Sunday, 21 March 2010

DESERT ISLAND DISCS...John Thaw

Hello Everyone
I've just found my audio tape of this radio show and it got me thinking while listening to it of something i could put on my blog for you all to read, so here it is. Enjoy!
DATED: 9th October 1990

Description: John talked about his life & work including references to his wife Sheila Hancock and his roles in Inspector Morse & The Sweeney and choose 8 records to take to a desert island (see below).
Interviewer: Sue Lawley.

1. Sibelius - Fifth Symphony in E flat Berlin Philharmonic Orchestra conducted by Herbert Von Karajan. [John started to love classical music while at RADA and it was here that the breakthrough piece was Sibelius' Fifth Symphony - the first record played on the programme. John was playing Mephistopheles in a student production of Goethe's Faust and becoming anxious about the role and his ability to identify with it. Tom (Courtenay) advised him to listen to the Sibelius which he thought might help his friend and flatmate to work out something in the Mephistopheles persona. 'I was skeptical at first, but the moment I heard that music, I was transfixed and everything fell into place,' Thaw recalled.]
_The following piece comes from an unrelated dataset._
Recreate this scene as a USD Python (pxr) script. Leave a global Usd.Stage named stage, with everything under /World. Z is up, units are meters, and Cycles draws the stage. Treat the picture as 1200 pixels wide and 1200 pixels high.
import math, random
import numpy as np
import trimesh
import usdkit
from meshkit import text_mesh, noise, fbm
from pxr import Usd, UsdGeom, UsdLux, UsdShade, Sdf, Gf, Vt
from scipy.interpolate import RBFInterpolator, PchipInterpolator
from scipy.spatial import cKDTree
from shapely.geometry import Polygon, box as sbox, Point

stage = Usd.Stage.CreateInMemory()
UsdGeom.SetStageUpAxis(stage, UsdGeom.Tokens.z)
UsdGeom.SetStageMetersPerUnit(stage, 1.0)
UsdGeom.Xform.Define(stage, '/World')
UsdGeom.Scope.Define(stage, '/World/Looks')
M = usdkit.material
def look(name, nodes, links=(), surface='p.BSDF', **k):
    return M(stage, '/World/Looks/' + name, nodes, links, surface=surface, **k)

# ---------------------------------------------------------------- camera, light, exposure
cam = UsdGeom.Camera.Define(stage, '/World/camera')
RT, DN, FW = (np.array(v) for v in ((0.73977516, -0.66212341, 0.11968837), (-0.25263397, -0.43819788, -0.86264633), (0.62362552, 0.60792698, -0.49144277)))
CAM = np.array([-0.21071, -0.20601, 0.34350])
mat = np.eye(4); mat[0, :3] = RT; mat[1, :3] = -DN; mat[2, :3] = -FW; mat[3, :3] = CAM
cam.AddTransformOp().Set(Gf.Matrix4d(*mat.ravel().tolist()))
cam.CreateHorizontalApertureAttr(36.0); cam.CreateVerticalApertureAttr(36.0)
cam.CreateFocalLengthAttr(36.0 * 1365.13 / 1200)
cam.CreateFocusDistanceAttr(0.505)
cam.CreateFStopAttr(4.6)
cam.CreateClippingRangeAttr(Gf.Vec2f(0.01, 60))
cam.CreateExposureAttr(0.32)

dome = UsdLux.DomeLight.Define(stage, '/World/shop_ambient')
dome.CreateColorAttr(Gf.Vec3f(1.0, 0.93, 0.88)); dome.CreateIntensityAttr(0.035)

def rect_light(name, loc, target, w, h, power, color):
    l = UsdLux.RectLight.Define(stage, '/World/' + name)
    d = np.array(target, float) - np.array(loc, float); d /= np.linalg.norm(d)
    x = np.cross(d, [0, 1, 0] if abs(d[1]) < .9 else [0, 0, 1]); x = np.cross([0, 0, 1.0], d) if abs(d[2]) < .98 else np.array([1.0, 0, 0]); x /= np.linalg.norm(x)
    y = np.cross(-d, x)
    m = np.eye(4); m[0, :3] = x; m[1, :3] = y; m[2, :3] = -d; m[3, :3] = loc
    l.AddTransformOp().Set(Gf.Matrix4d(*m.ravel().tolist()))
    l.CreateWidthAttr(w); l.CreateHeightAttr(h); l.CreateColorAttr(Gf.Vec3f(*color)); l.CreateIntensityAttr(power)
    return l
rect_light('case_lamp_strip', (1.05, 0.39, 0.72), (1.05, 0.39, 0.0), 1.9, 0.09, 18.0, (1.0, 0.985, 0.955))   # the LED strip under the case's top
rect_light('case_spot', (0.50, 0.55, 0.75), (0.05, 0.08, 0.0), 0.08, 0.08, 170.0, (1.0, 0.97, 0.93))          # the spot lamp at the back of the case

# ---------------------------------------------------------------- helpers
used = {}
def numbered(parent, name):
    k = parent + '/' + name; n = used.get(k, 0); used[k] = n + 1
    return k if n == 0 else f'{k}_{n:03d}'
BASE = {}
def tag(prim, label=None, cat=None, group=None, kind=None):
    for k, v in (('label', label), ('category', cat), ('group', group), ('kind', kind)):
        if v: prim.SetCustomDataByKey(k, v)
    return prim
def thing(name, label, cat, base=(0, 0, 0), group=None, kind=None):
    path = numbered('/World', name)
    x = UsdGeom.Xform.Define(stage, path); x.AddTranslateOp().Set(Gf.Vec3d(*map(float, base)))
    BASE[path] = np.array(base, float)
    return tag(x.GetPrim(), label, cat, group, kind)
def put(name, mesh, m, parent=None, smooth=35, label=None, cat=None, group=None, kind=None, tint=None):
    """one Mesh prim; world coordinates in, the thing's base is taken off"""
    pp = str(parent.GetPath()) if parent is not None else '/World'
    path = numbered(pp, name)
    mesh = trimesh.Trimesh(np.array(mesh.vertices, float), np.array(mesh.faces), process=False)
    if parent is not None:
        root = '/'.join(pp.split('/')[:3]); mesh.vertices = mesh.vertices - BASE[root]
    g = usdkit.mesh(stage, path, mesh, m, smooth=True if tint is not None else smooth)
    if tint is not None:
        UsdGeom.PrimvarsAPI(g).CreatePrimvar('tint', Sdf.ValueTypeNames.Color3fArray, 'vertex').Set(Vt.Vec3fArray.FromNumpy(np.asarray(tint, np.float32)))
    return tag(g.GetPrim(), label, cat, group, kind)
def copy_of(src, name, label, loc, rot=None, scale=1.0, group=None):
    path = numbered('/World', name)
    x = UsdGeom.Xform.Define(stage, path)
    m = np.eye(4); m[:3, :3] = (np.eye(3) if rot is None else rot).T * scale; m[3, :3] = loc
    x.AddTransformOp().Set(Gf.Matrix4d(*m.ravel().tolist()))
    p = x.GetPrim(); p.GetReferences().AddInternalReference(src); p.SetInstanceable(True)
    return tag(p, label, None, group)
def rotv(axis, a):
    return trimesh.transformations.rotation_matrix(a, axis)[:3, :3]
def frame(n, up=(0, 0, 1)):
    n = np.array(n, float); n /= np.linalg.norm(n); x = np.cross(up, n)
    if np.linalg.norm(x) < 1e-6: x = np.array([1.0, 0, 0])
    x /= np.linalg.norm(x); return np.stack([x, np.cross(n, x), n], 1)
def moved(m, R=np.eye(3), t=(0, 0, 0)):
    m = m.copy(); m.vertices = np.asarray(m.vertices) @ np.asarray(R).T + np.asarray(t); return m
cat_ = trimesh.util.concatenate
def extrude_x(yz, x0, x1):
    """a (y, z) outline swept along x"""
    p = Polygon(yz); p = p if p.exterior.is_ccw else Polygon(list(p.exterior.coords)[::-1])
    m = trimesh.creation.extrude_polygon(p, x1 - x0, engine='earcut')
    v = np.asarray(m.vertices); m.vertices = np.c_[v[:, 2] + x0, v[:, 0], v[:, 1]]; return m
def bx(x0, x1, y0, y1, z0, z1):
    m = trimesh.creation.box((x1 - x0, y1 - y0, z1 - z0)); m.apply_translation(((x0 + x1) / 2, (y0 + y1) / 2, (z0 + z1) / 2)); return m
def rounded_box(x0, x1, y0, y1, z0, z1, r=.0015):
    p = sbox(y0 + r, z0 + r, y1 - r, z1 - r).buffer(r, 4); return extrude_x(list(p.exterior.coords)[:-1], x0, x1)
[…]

2. Puccini - 'In Questa Regia' from Turandot, sung by Dame Eva Turner, London Philharmonic Orchestra conducted by Sir John Barbirolli (Covent Garden 1937). [John first heard this while vacuum cleaning his Kensington flat, as a young actor. He was bowled over by the power of the singing which he could hear coming from the radio above the noise of the Hoover.]

3. Elgar - Cello Concerto (Opus 85) Jacqueline Du Pré, London Symphony Orchestra conducted by Sir John Barbirolli.

4. Schubert - Adagio from Quintet in C major (Opus 163) Pablo Casals, Isaac Stern, Paul Tortelier, Alexander Schneider, Milton Katims. [Like the earlier Sibelius and Puccini pieces, records three and four are profoundly moving. 'Your choices are likely to make you weep as much as to bring you comfort,' observed Lawley dryly. 'Yes,' was Thaw's simple answer. 'More than likely. There are buckets of tears there waiting to be shed if I'm caught unawares.']

5. Charles Strouse and Martin Charnin - 'Little Girls' from Annie, sung by Sheila Hancock. [Lawley talked at some length about Thaw's long and happy second marriage to actress Sheila Hancock. Unsurprisingly, the only record chosen that was not classical was one by his wife singing 'Little Girls' in the musical Annie.]

6. Mozart - Overture to The Magic Flute Philharmonic Orchestra conducted by Otto Klemperer. [John fell in love with The Magic Flute the first time he saw it, and therefore it's no surprise that he wanted part of its overture with him.]

7. Richard Strauss - Four Last Songs Elizabeth Schwarzkopf Berlin Radio Symphony Orchestra con¬ducted by George Szell. [He laughed, too, about his imagined affair with Elizabeth Schwarzkopf, saying, 'Sheila and I always say that Schwarzkopf is the only woman in the world who could ever rival Sheila as far as I'm concerned'.]

8. J. S. Bach - 'Erbarme Dich mein Gott' from St Matthew Passion Marga Hoffgen Stuttgart Radio Orchestra*. [John Thaw's final record choice was the searingly beautiful and poignant contralto aria 'Erbarme Dich mein Gott' from St Matthew Passion. 'It makes me cry,' he said, adding that if he could take only one record to his desert island, it would be this one.]

There was nothing shallow, brash or aggressive about John Thaw, as this revealing interview made very clear. He was privately much further from some of the abrasive characters he immortalized than many of his admirers realized at the time.

(*John Thaw's single choice was he reduced to only one record)

Book - apart from the Bible and Shakespeare, The Wind in the Willows by Kenneth Grahame. [John would often read this book to his children and hoped when his grandchildren were old enough to understand it he would read it to them. sadly, as we know that wasn't to be.]

One luxury - a comfortable armchair. [John joked about the quality of the soft furnishings in the matrimonial home, 'Sheila and I always had stiff necks and sore backs by Sunday evening after a day spent sitting over the Sunday papers. Then one day, we realized that we were probably sitting on the most uncomfortable chairs in London - so we bought six lovely new ones,' John said, explaining why his chosen desert island luxury would be a very soft, very comfortable, armchair.]

The above in bold is taken from the book - John Thaw 1942-2002 An Appreciation by Susan Elkin



1 comment:

RHobbs said...

These are good choices. He certainly would have an ecletic group of recordings. Throw in the opera Der Rostenkelen and it would be complete.